Many in Canada believe the decision is prompted by China’s desire to limit the flow of oilseeds imports while it gets rid of existing rapeseed stockpiles.

Whatever the case, it has definitely caught the attention of the market, according to a trader in Winnipeg.

“It’s certainly a big negative and might be adding to some of the selling in here too because people are saying, ‘it’s still not done, it’s still not done’ which is giving speculators some confidence that this thing (canola market) is still going down,” noted Keith Ferley of RBC Dominion Securities.

Another analyst, Mike Jubinville of ProFarmer Canada in Winnipeg, suspects China may decide to delay the deadline, essentially kicking the can down the road.

“I suspect there will be hype about it in the next six weeks and then all of a sudden it will go away,” he said.

Jubinville adds China needs the canola just as badly as Canada needs them to be a buyer, which is why he’s confident something will get done.

“Every year they need just as much, usually more, than the year before,” he said, adding canola was relatively cheap compared to other vegetable oils and soyoil.

Canola was trading below $450 per tonne the morning of July 26. The last time it was that low was in March.

Statistics Canada estimated this year’s canola acreage at 20.02 million tonnes, which is roughly the same as last year’s acreage.

While excess water was causing a few problems for canola plants on the Canadian Prairies there were still expectations of a very large harvest.

Both of Canada’s major railways, Canadian Pacific Limited and Canadian National Railway Company have been warned by agricultural leaders to make sure they have enough cars available for what should be an extremely large crop.

The advice comes just two years after a bitterly cold winter snarled rail-traffic and significantly delayed canola exports.

Miller says Canada exports $2 billion worth of canola seed to China every year with the U.S. and Mexico also taking large shipments.

Canada exported four million tonnes of canola to China in 2014-15, accounting for nearly half of the 8.9 million tonnes of total exports, according to Canadian Grain Commission data. China accounted for 3.2 million tonnes of the 8.5 million tonnes of canola exported during the 10 months to date of the current crop year.

Miller stresses she’s hopeful a solution will be found but wants people to know how big a deal it will be if the new dockage requirements go into place.

“If we don’t find a solution by September 1 there’s going to be significant consequences,” she said.

Ferley says China is also able to take the canola during key marketing windows.

“The other thing about China is we’ve always has this window of opportunity (with them) when we’re going to move product at a certain time frame,” he said.

Miller says the issue touches everyone in the supply chain too, from the producer through to the grain-handling business.

Another question is whether all of the companies have the ability to get down to one per cent.

“Each company will make their own decision of course, but the industry at large, does not believe one per cent can be achieved,” she said.

A farmer near Winnipeg says he’s been told much of the so-called dockage that is refused is in fact, just cracked canola.

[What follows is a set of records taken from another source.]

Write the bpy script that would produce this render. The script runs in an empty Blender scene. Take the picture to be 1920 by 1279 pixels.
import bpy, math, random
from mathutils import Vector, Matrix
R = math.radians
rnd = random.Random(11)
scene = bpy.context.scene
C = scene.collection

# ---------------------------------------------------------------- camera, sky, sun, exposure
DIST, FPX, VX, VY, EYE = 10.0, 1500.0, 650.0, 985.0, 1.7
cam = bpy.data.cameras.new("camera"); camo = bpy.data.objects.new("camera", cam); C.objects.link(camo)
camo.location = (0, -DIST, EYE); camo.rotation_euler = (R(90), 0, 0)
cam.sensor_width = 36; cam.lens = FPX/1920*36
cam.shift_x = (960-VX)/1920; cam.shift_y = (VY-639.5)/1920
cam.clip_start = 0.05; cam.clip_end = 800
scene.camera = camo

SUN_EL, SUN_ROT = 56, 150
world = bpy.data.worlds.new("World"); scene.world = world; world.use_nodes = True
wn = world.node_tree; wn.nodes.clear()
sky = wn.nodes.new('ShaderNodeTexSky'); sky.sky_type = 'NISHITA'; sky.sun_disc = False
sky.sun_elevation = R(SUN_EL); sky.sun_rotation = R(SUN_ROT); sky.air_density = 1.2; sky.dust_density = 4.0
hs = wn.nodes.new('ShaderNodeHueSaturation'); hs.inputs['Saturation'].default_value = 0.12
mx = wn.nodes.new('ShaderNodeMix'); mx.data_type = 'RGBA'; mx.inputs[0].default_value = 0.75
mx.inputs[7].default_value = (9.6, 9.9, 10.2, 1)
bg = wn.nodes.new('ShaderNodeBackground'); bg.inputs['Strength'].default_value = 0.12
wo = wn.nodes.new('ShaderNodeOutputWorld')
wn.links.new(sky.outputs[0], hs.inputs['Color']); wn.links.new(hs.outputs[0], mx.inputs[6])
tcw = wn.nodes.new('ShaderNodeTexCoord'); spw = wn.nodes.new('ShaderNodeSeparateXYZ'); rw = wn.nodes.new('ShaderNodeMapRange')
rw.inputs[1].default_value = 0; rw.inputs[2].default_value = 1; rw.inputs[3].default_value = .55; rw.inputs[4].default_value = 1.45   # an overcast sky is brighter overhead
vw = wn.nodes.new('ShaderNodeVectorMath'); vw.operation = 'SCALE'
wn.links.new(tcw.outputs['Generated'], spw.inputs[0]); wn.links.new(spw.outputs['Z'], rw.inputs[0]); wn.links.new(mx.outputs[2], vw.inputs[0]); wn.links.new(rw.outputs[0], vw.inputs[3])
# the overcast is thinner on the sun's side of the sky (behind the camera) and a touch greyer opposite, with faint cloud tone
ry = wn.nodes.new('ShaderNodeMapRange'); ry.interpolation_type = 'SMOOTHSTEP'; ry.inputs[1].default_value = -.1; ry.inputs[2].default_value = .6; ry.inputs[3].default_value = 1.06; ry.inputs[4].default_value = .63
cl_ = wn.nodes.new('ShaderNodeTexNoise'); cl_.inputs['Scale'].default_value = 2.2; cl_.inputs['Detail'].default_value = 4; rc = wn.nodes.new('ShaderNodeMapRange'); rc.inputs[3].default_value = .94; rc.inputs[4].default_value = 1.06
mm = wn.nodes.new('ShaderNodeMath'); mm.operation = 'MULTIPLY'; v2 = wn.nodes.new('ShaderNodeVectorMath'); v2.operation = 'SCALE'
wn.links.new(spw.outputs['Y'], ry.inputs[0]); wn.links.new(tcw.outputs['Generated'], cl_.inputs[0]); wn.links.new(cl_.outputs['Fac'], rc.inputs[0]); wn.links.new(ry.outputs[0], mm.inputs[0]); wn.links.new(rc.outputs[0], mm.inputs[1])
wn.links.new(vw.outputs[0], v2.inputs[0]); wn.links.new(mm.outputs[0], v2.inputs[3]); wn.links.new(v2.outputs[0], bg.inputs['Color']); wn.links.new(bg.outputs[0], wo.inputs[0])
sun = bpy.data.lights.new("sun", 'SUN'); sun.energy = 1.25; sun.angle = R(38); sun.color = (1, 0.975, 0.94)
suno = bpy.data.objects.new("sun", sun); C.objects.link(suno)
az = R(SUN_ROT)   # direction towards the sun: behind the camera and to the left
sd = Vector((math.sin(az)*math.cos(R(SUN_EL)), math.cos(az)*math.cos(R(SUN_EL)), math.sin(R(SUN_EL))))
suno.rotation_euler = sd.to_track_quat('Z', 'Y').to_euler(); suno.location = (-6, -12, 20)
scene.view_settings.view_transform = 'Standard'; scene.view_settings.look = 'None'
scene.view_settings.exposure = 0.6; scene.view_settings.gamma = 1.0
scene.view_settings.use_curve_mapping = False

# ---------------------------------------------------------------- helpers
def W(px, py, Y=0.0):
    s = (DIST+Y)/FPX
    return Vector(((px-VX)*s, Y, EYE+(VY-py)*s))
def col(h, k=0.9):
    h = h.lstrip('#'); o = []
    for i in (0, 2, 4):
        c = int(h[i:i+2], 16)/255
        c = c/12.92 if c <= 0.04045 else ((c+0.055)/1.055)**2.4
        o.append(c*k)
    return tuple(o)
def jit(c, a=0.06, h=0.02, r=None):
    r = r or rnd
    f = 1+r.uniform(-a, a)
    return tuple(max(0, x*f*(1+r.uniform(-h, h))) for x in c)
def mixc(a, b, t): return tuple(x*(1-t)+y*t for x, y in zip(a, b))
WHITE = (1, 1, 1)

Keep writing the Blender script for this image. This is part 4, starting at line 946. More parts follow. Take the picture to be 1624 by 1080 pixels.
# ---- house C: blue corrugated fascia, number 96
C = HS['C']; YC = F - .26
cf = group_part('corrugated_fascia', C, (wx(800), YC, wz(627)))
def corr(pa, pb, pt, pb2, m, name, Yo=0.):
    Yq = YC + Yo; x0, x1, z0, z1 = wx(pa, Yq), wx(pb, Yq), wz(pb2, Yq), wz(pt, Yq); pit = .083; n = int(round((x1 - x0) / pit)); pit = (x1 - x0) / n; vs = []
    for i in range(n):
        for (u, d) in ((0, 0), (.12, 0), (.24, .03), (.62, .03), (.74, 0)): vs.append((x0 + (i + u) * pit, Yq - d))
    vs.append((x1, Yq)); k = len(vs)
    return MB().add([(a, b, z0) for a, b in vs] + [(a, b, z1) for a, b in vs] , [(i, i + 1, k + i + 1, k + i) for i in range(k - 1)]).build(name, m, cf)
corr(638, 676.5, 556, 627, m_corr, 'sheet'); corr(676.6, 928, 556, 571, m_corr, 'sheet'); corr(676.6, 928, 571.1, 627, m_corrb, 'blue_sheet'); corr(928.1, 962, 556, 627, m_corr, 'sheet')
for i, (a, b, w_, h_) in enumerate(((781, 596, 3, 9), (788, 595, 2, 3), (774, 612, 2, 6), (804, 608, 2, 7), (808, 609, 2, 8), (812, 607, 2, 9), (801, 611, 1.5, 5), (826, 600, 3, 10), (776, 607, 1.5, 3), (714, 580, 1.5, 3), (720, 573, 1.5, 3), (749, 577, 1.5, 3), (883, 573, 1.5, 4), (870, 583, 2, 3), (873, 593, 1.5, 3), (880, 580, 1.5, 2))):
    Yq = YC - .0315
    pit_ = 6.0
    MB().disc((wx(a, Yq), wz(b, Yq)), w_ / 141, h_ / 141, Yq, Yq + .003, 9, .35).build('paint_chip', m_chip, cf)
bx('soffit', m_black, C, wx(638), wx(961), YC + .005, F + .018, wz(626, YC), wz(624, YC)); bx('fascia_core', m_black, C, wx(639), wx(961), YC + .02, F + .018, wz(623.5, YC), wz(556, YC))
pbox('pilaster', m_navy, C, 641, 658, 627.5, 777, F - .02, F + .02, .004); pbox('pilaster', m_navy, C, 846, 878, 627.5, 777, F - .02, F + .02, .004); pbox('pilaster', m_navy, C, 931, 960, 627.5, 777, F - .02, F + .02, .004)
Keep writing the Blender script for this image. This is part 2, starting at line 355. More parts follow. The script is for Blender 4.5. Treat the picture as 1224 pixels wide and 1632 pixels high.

Miller says she has heard that same comment but knows whatever the case, China will be the ones deciding what can be allowed.

“Neither China or Canada want canola trade to stop. Everyone is committed to working through this,” she said.

For his part, Jubinville says an agreement could come at the 11th hour but he doesn’t know for certain. “I could be wrong and the Chinese dig in their heels on this issue and it stops the flow and that would be very bad. But I suspect they really need it and will start buying,” he said.

The Chinese Embassy in Ottawa said in July experts from its agricultural department were talking with their Canadian counterparts about the issue and how to solve it.